TO DO
No images are to be carried over; print all other material exactly as it stands.

MATERIAL FOR THIS EXERCISE
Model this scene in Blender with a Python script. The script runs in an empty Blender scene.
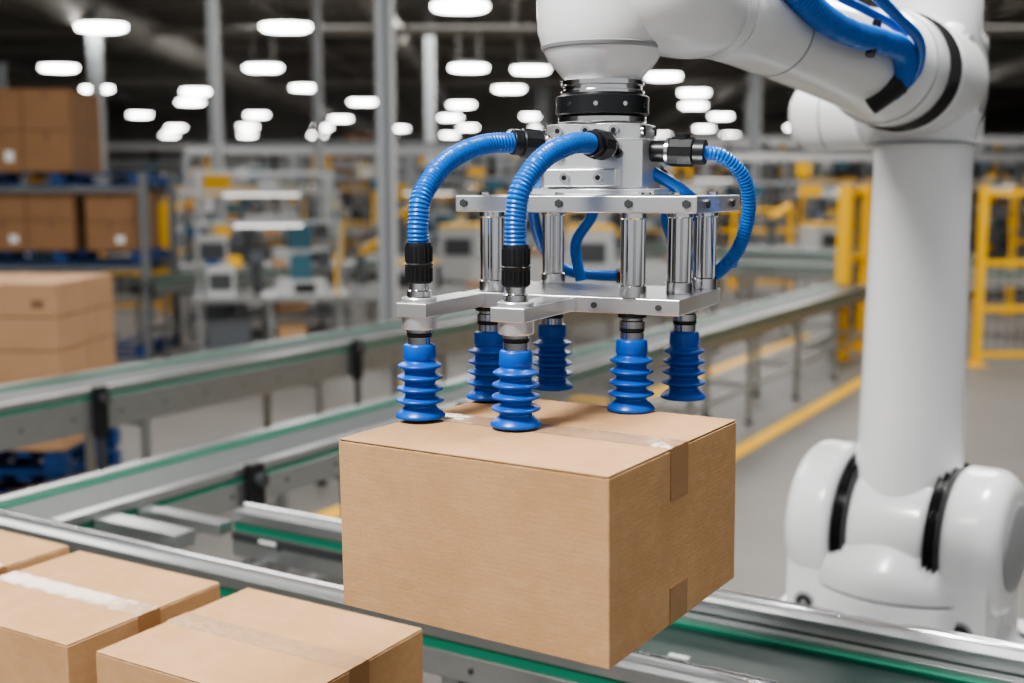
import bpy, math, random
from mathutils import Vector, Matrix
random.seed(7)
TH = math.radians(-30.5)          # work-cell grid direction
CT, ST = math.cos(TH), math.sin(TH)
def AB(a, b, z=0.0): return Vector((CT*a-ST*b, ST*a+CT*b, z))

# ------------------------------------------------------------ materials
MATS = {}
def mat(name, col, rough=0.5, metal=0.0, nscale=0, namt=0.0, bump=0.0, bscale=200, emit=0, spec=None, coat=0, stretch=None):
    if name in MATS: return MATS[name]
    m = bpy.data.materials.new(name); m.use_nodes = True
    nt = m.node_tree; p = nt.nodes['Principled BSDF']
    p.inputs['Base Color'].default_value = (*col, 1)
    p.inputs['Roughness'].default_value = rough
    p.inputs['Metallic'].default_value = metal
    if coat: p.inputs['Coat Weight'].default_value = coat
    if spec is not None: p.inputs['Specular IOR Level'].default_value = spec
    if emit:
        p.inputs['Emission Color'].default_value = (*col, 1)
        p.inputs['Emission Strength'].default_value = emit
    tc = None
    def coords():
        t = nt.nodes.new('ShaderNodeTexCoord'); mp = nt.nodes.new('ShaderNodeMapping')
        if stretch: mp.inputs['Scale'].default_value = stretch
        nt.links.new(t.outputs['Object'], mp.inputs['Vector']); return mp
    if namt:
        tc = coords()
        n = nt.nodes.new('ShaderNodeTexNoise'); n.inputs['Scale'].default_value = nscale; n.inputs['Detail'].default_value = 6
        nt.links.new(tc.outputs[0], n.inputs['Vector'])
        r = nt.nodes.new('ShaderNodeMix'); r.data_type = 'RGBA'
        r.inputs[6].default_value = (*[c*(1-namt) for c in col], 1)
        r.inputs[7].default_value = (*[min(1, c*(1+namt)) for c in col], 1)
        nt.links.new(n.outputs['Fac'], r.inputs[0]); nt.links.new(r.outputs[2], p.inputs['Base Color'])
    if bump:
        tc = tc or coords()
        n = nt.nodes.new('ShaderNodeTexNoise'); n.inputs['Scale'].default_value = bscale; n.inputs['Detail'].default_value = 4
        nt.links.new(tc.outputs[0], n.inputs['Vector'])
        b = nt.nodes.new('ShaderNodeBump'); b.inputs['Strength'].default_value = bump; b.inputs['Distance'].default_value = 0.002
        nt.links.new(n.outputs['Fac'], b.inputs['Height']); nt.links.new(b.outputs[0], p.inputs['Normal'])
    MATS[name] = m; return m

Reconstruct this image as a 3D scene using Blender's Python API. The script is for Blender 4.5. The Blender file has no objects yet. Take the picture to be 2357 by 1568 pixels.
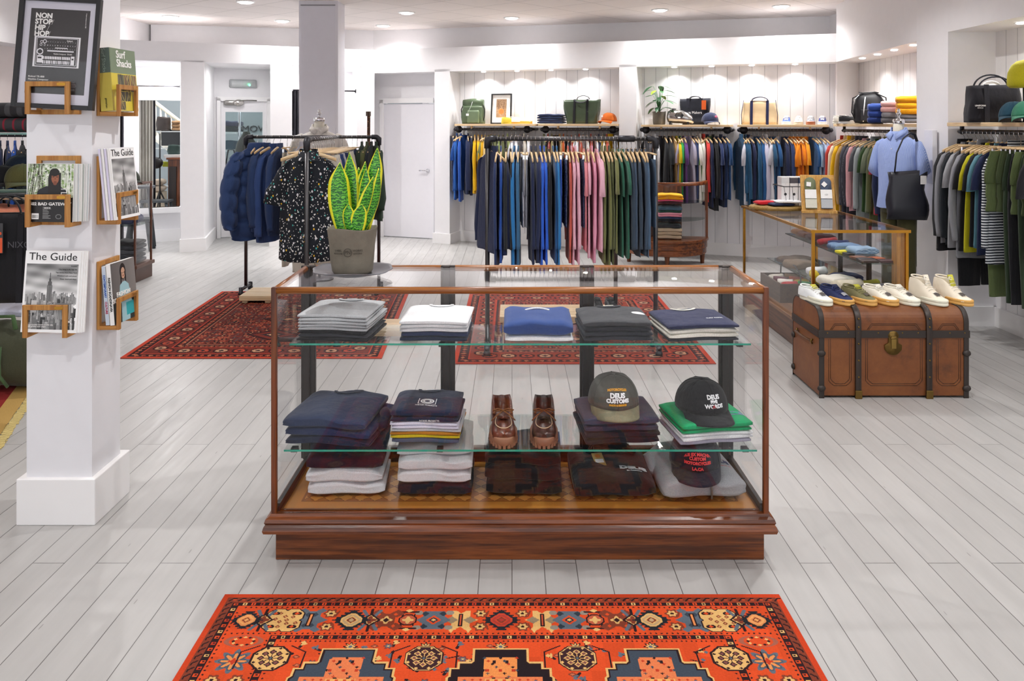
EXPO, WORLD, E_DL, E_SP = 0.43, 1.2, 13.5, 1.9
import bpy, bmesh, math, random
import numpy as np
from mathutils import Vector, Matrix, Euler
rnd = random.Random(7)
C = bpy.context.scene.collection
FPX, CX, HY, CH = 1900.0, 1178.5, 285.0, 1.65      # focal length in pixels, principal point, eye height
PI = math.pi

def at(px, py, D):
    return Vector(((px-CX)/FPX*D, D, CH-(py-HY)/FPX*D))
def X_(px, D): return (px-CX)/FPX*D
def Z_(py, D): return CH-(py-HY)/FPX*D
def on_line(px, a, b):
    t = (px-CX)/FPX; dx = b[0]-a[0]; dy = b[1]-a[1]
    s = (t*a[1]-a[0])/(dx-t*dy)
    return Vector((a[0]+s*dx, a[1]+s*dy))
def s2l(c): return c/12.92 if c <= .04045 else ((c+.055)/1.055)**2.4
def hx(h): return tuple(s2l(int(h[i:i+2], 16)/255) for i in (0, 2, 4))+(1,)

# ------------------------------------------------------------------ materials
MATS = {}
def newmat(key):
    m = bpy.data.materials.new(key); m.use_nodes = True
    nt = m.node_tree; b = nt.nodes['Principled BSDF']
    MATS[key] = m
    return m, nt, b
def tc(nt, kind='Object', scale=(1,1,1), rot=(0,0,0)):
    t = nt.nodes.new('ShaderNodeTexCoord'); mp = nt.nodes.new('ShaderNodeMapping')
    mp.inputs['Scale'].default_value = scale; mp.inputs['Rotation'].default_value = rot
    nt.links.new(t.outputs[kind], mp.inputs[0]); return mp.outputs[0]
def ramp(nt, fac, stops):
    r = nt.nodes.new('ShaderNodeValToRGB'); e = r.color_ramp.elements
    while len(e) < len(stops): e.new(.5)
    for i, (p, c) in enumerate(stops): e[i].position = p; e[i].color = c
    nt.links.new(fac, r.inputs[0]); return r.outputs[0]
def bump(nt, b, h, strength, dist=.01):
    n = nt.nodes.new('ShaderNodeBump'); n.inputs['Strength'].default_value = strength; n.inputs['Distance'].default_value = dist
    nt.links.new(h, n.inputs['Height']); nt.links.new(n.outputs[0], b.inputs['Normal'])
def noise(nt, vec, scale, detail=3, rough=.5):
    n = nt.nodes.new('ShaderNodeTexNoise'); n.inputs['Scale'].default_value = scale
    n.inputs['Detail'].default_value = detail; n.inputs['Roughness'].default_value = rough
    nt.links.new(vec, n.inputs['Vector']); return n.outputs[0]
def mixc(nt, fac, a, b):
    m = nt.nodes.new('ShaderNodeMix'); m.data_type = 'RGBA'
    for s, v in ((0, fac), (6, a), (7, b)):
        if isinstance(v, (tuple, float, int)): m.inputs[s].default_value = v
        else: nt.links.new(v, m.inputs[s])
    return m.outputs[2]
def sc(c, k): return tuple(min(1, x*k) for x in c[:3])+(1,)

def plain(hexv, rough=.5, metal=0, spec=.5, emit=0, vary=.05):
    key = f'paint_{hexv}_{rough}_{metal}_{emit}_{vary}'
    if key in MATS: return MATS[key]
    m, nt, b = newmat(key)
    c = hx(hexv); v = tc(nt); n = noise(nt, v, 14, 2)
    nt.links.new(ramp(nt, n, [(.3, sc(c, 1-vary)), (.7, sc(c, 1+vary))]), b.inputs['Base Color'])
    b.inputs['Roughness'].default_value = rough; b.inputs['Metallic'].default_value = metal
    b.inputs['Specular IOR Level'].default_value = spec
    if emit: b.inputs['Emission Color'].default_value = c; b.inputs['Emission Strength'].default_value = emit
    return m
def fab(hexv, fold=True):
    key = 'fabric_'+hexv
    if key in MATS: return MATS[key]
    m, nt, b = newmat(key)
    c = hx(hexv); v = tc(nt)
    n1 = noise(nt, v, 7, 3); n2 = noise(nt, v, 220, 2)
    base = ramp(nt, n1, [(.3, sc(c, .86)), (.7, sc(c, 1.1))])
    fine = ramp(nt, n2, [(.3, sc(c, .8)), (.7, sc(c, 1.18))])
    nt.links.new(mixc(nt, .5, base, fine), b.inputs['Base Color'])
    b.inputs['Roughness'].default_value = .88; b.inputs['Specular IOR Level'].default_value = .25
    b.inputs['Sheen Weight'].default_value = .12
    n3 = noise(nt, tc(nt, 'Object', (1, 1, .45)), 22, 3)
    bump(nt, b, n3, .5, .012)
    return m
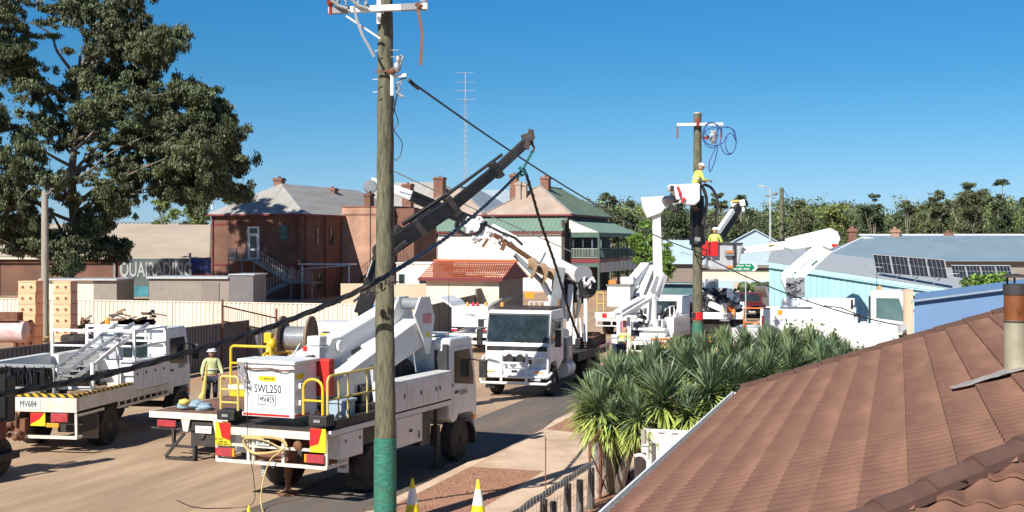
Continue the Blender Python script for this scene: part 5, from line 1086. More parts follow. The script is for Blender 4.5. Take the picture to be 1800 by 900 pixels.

TASK ANSWER
Model this scene in Blender with a Python script. The script runs in an empty Blender scene.
import bpy, math, random
from mathutils import Vector, Matrix
random.seed(7)
TH = math.radians(-30.5)          # work-cell grid direction
CT, ST = math.cos(TH), math.sin(TH)
def AB(a, b, z=0.0): return Vector((CT*a-ST*b, ST*a+CT*b, z))

# ------------------------------------------------------------ materials
MATS = {}
def mat(name, col, rough=0.5, metal=0.0, nscale=0, namt=0.0, bump=0.0, bscale=200, emit=0, spec=None, coat=0, stretch=None):
    if name in MATS: return MATS[name]
    m = bpy.data.materials.new(name); m.use_nodes = True
    nt = m.node_tree; p = nt.nodes['Principled BSDF']
    p.inputs['Base Color'].default_value = (*col, 1)
    p.inputs['Roughness'].default_value = rough
    p.inputs['Metallic'].default_value = metal
    if coat: p.inputs['Coat Weight'].default_value = coat
    if spec is not None: p.inputs['Specular IOR Level'].default_value = spec
    if emit:
        p.inputs['Emission Color'].default_value = (*col, 1)
        p.inputs['Emission Strength'].default_value = emit
    tc = None
    def coords():
        t = nt.nodes.new('ShaderNodeTexCoord'); mp = nt.nodes.new('ShaderNodeMapping')
        if stretch: mp.inputs['Scale'].default_value = stretch
        nt.links.new(t.outputs['Object'], mp.inputs['Vector']); return mp
    if namt:
        tc = coords()
        n = nt.nodes.new('ShaderNodeTexNoise'); n.inputs['Scale'].default_value = nscale; n.inputs['Detail'].default_value = 6
        nt.links.new(tc.outputs[0], n.inputs['Vector'])
        r = nt.nodes.new('ShaderNodeMix'); r.data_type = 'RGBA'
        r.inputs[6].default_value = (*[c*(1-namt) for c in col], 1)
        r.inputs[7].default_value = (*[min(1, c*(1+namt)) for c in col], 1)
        nt.links.new(n.outputs['Fac'], r.inputs[0]); nt.links.new(r.outputs[2], p.inputs['Base Color'])
    if bump:
        tc = tc or coords()
        n = nt.nodes.new('ShaderNodeTexNoise'); n.inputs['Scale'].default_value = bscale; n.inputs['Detail'].default_value = 4
        nt.links.new(tc.outputs[0], n.inputs['Vector'])
        b = nt.nodes.new('ShaderNodeBump'); b.inputs['Strength'].default_value = bump; b.inputs['Distance'].default_value = 0.002
        nt.links.new(n.outputs['Fac'], b.inputs['Height']); nt.links.new(b.outputs[0], p.inputs['Normal'])
    MATS[name] = m; return m

Reconstruct this image as a 3D scene using Blender's Python API. The script is for Blender 4.5. The Blender file has no objects yet. Take the picture to be 2357 by 1568 pixels.
EXPO, WORLD, E_DL, E_SP = 0.43, 1.2, 13.5, 1.9
import bpy, bmesh, math, random
import numpy as np
from mathutils import Vector, Matrix, Euler
rnd = random.Random(7)
C = bpy.context.scene.collection
FPX, CX, HY, CH = 1900.0, 1178.5, 285.0, 1.65      # focal length in pixels, principal point, eye height
PI = math.pi

def at(px, py, D):
    return Vector(((px-CX)/FPX*D, D, CH-(py-HY)/FPX*D))
def X_(px, D): return (px-CX)/FPX*D
def Z_(py, D): return CH-(py-HY)/FPX*D
def on_line(px, a, b):
    t = (px-CX)/FPX; dx = b[0]-a[0]; dy = b[1]-a[1]
    s = (t*a[1]-a[0])/(dx-t*dy)
    return Vector((a[0]+s*dx, a[1]+s*dy))
def s2l(c): return c/12.92 if c <= .04045 else ((c+.055)/1.055)**2.4
def hx(h): return tuple(s2l(int(h[i:i+2], 16)/255) for i in (0, 2, 4))+(1,)

# ------------------------------------------------------------------ materials
MATS = {}
def newmat(key):
    m = bpy.data.materials.new(key); m.use_nodes = True
    nt = m.node_tree; b = nt.nodes['Principled BSDF']
    MATS[key] = m
    return m, nt, b
def tc(nt, kind='Object', scale=(1,1,1), rot=(0,0,0)):
    t = nt.nodes.new('ShaderNodeTexCoord'); mp = nt.nodes.new('ShaderNodeMapping')
    mp.inputs['Scale'].default_value = scale; mp.inputs['Rotation'].default_value = rot
    nt.links.new(t.outputs[kind], mp.inputs[0]); return mp.outputs[0]
def ramp(nt, fac, stops):
    r = nt.nodes.new('ShaderNodeValToRGB'); e = r.color_ramp.elements
    while len(e) < len(stops): e.new(.5)
    for i, (p, c) in enumerate(stops): e[i].position = p; e[i].color = c
    nt.links.new(fac, r.inputs[0]); return r.outputs[0]
def bump(nt, b, h, strength, dist=.01):
    n = nt.nodes.new('ShaderNodeBump'); n.inputs['Strength'].default_value = strength; n.inputs['Distance'].default_value = dist
    nt.links.new(h, n.inputs['Height']); nt.links.new(n.outputs[0], b.inputs['Normal'])
def noise(nt, vec, scale, detail=3, rough=.5):
    n = nt.nodes.new('ShaderNodeTexNoise'); n.inputs['Scale'].default_value = scale
    n.inputs['Detail'].default_value = detail; n.inputs['Roughness'].default_value = rough
    nt.links.new(vec, n.inputs['Vector']); return n.outputs[0]
def mixc(nt, fac, a, b):
    m = nt.nodes.new('ShaderNodeMix'); m.data_type = 'RGBA'
    for s, v in ((0, fac), (6, a), (7, b)):
        if isinstance(v, (tuple, float, int)): m.inputs[s].default_value = v
        else: nt.links.new(v, m.inputs[s])
    return m.outputs[2]
def sc(c, k): return tuple(min(1, x*k) for x in c[:3])+(1,)

def plain(hexv, rough=.5, metal=0, spec=.5, emit=0, vary=.05):
    key = f'paint_{hexv}_{rough}_{metal}_{emit}_{vary}'
    if key in MATS: return MATS[key]
    m, nt, b = newmat(key)
    c = hx(hexv); v = tc(nt); n = noise(nt, v, 14, 2)
    nt.links.new(ramp(nt, n, [(.3, sc(c, 1-vary)), (.7, sc(c, 1+vary))]), b.inputs['Base Color'])
    b.inputs['Roughness'].default_value = rough; b.inputs['Metallic'].default_value = metal
    b.inputs['Specular IOR Level'].default_value = spec
    if emit: b.inputs['Emission Color'].default_value = c; b.inputs['Emission Strength'].default_value = emit
    return m
def fab(hexv, fold=True):
    key = 'fabric_'+hexv
    if key in MATS: return MATS[key]
    m, nt, b = newmat(key)
    c = hx(hexv); v = tc(nt)
    n1 = noise(nt, v, 7, 3); n2 = noise(nt, v, 220, 2)
    base = ramp(nt, n1, [(.3, sc(c, .86)), (.7, sc(c, 1.1))])
    fine = ramp(nt, n2, [(.3, sc(c, .8)), (.7, sc(c, 1.18))])
    nt.links.new(mixc(nt, .5, base, fine), b.inputs['Base Color'])
    b.inputs['Roughness'].default_value = .88; b.inputs['Specular IOR Level'].default_value = .25
    b.inputs['Sheen Weight'].default_value = .12
    n3 = noise(nt, tc(nt, 'Object', (1, 1, .45)), 22, 3)
    bump(nt, b, n3, .5, .012)
    return m
Continue the Blender Python script for this scene: part 5, from line 1086. More parts follow. The script is for Blender 4.5. Take the picture to be 1800 by 900 pixels.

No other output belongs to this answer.